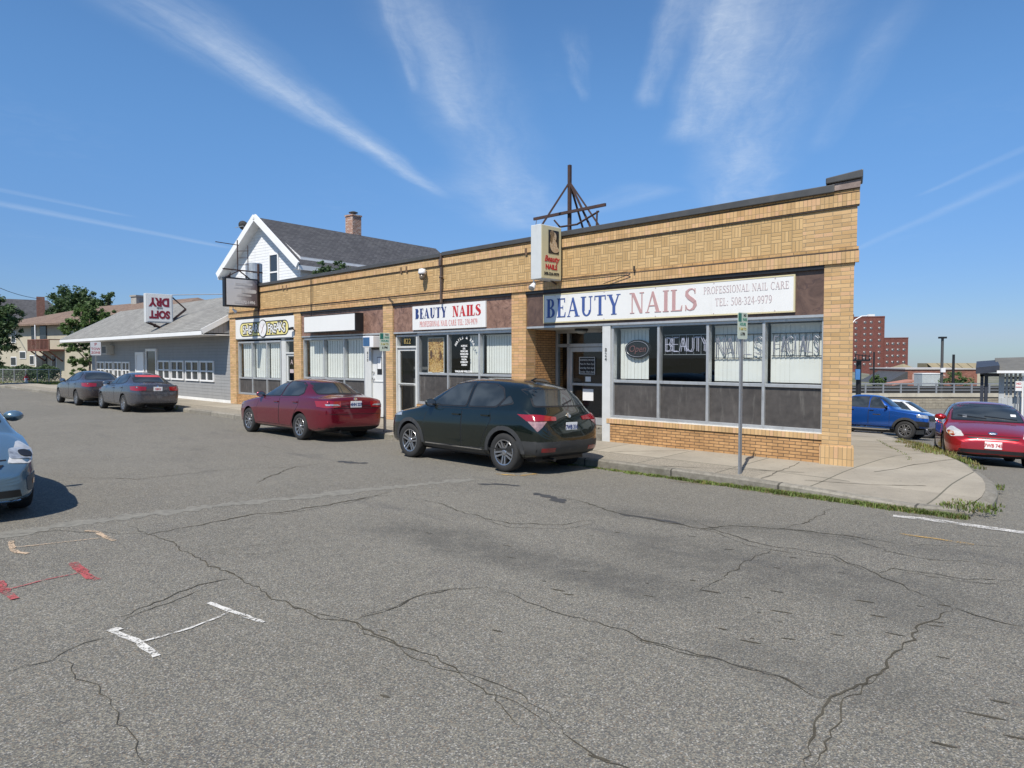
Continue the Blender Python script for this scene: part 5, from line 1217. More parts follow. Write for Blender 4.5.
t = thing('satellite_dish', 'small grey satellite dish at the peak of the white house', 'dish', at(243, 226, 41.0), 0)
b = MB(); b.lathe([(0, 0), (.16, .02), (.29, .08)], 16, M=Matrix.Rotation(R(-60), 4, 'X')); b.build('dish', M_cope, t); b = MB(); b.bar((0, 0, 0), (.3, .25, -.45), .05); b.bar((0, 0, 0), (-.42, -.1, -.12), .03); b.build('mount', M_steel, t)
# ------------------------------------------------------------------ vehicles
def interp(tab, t, k=1):
    if t <= tab[0][0]: return tab[0][k]
    for a, b in zip(tab[:-1], tab[1:]):
        if t <= b[0]: return a[k] + (b[k] - a[k]) * (t - a[0]) / (b[0] - a[0])
    return tab[-1][k]
def chaikin(p, n=1, r=.05):
    """round the corners of an outline by a radius (metres), n sets how strongly"""
    q = []; m = len(p); r *= n
    for i in range(m):
        a, b, c = Vector(p[i - 1]), Vector(p[i]), Vector(p[(i + 1) % m])
        u = (a - b); v = (c - b); d = min(r, u.length * .42, v.length * .42); s, e = b + u.normalized() * d, b + v.normalized() * d
        for k in range(4): t = k / 3; q.append(tuple(s * (1 - t) ** 2 + b * 2 * t * (1 - t) + e * t * t))
    return q
def wheel_meshes(Rr, style):
    key = (round(Rr, 3), style)
    if key in WHEELS: return WHEELS[key]
    w = .105; t = MB(); t.lathe([(Rr * .62, -w * .8), (Rr * .72, -w), (Rr * .94, -w), (Rr, -w * .7), (Rr, w * .7), (Rr * .94, w), (Rr * .72, w), (Rr * .64, w * .85)], 36, axis='y', caps=False)
    tm = t.mesh('tyre', M_tyre, smooth=True)
    r = MB(); Rm = Rr * .68
    r.lathe([(Rm, w * .85), (Rm * .97, w * .92), (Rm * .90, w * .88), (Rm * .88, w * .3)], 36, axis='y', caps=False)
    n, hw = {'five': (5, .17), 'ten': (10, .075), 'six': (6, .16), 'steel': (9, .13)}[style]
    for i in range(n):
        a = 2 * math.pi * i / n; ca, sa = math.cos(a), math.sin(a)
        def q(rad, lat, y): return (rad * ca - lat * sa, y, rad * sa + lat * ca)
        o = hw * Rm
        for s in ((-1, 1) if style in ('five', 'six') else (0,)):
            l0, l1 = (s * o * .55, s * o * .95) if s else (0, 0); ww = o * .40 if s else o
            vs = [q(Rm * .12, l0 - ww, w * .72), q(Rm * .12, l0 + ww, w * .72), q(Rm * .93, l1 + ww, w * .84), q(Rm * .93, l1 - ww, w * .84)]
            vs += [(v[0], v[1] - .03, v[2]) for v in vs]
            r.add(vs, [(0, 1, 2, 3), (0, 4, 5, 1), (1, 5, 6, 2), (2, 6, 7, 3), (3, 7, 4, 0)])
    r.lathe([(Rm * .22, w * .6), (Rm * .22, w * .8), (Rm * .16, w * .86), (0, w * .87)], 20, axis='y')
    rm = r.mesh('rim', M_alloy, smooth=False)
    b = MB(); b.lathe([(Rm * .9, w * .25), (Rm * .5, w * .25), (0, w * .25)], 24, axis='y'); b.lathe([(Rm * .55, w * .28), (Rm * .2, w * .32)], 20, axis='y', m=1); bm_ = b.mesh('brake', [M_black, M_cope])
    WHEELS[key] = (tm, rm, bm_); return WHEELS[key]
WHEELS = {}
def seat_matrix(pos, head):
    """stand a vehicle on the sloping ground"""
    h = Vector((head[0], head[1], 0)).normalized(); l = Vector((-h.y, h.x, 0))
    z = lambda v: gz(v.x, v.y)
    f, b = pos + h * 1.3, pos - h * 1.3; le, ri = pos + l * .75, pos - l * .75
    fx = (h * 2.6 + Vector((0, 0, z(f) - z(b)))).normalized(); ly = (l * 1.5 + Vector((0, 0, z(le) - z(ri)))).normalized()
    up = fx.cross(ly).normalized(); ly = up.cross(fx)
    m = Matrix((fx, ly, up)).transposed().to_4x4(); m.translation = Vector((pos.x, pos.y, (z(f) + z(b) + z(le) + z(ri)) / 4)); return m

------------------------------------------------

## DIRECTIONS FOR THIS TASK
Repeat the material above word for word and skip every image in it.

## TASK RESULT
Continue the Blender Python script for this scene: part 5, from line 1217. More parts follow. Write for Blender 4.5.
t = thing('satellite_dish', 'small grey satellite dish at the peak of the white house', 'dish', at(243, 226, 41.0), 0)
b = MB(); b.lathe([(0, 0), (.16, .02), (.29, .08)], 16, M=Matrix.Rotation(R(-60), 4, 'X')); b.build('dish', M_cope, t); b = MB(); b.bar((0, 0, 0), (.3, .25, -.45), .05); b.bar((0, 0, 0), (-.42, -.1, -.12), .03); b.build('mount', M_steel, t)
# ------------------------------------------------------------------ vehicles
def interp(tab, t, k=1):
    if t <= tab[0][0]: return tab[0][k]
    for a, b in zip(tab[:-1], tab[1:]):
        if t <= b[0]: return a[k] + (b[k] - a[k]) * (t - a[0]) / (b[0] - a[0])
    return tab[-1][k]
def chaikin(p, n=1, r=.05):
    """round the corners of an outline by a radius (metres), n sets how strongly"""
    q = []; m = len(p); r *= n
    for i in range(m):
        a, b, c = Vector(p[i - 1]), Vector(p[i]), Vector(p[(i + 1) % m])
        u = (a - b); v = (c - b); d = min(r, u.length * .42, v.length * .42); s, e = b + u.normalized() * d, b + v.normalized() * d
        for k in range(4): t = k / 3; q.append(tuple(s * (1 - t) ** 2 + b * 2 * t * (1 - t) + e * t * t))
    return q
def wheel_meshes(Rr, style):
    key = (round(Rr, 3), style)
    if key in WHEELS: return WHEELS[key]
    w = .105; t = MB(); t.lathe([(Rr * .62, -w * .8), (Rr * .72, -w), (Rr * .94, -w), (Rr, -w * .7), (Rr, w * .7), (Rr * .94, w), (Rr * .72, w), (Rr * .64, w * .85)], 36, axis='y', caps=False)
    tm = t.mesh('tyre', M_tyre, smooth=True)
    r = MB(); Rm = Rr * .68
    r.lathe([(Rm, w * .85), (Rm * .97, w * .92), (Rm * .90, w * .88), (Rm * .88, w * .3)], 36, axis='y', caps=False)
    n, hw = {'five': (5, .17), 'ten': (10, .075), 'six': (6, .16), 'steel': (9, .13)}[style]
    for i in range(n):
        a = 2 * math.pi * i / n; ca, sa = math.cos(a), math.sin(a)
        def q(rad, lat, y): return (rad * ca - lat * sa, y, rad * sa + lat * ca)
        o = hw * Rm
        for s in ((-1, 1) if style in ('five', 'six') else (0,)):
            l0, l1 = (s * o * .55, s * o * .95) if s else (0, 0); ww = o * .40 if s else o
            vs = [q(Rm * .12, l0 - ww, w * .72), q(Rm * .12, l0 + ww, w * .72), q(Rm * .93, l1 + ww, w * .84), q(Rm * .93, l1 - ww, w * .84)]
            vs += [(v[0], v[1] - .03, v[2]) for v in vs]
            r.add(vs, [(0, 1, 2, 3), (0, 4, 5, 1), (1, 5, 6, 2), (2, 6, 7, 3), (3, 7, 4, 0)])
    r.lathe([(Rm * .22, w * .6), (Rm * .22, w * .8), (Rm * .16, w * .86), (0, w * .87)], 20, axis='y')
    rm = r.mesh('rim', M_alloy, smooth=False)
    b = MB(); b.lathe([(Rm * .9, w * .25), (Rm * .5, w * .25), (0, w * .25)], 24, axis='y'); b.lathe([(Rm * .55, w * .28), (Rm * .2, w * .32)], 20, axis='y', m=1); bm_ = b.mesh('brake', [M_black, M_cope])
    WHEELS[key] = (tm, rm, bm_); return WHEELS[key]
WHEELS = {}
def seat_matrix(pos, head):
    """stand a vehicle on the sloping ground"""
    h = Vector((head[0], head[1], 0)).normalized(); l = Vector((-h.y, h.x, 0))
    z = lambda v: gz(v.x, v.y)
    f, b = pos + h * 1.3, pos - h * 1.3; le, ri = pos + l * .75, pos - l * .75
    fx = (h * 2.6 + Vector((0, 0, z(f) - z(b)))).normalized(); ly = (l * 1.5 + Vector((0, 0, z(le) - z(ri)))).normalized()
    up = fx.cross(ly).normalized(); ly = up.cross(fx)
    m = Matrix((fx, ly, up)).transposed().to_4x4(); m.translation = Vector((pos.x, pos.y, (z(f) + z(b) + z(le) + z(ri)) / 4)); return m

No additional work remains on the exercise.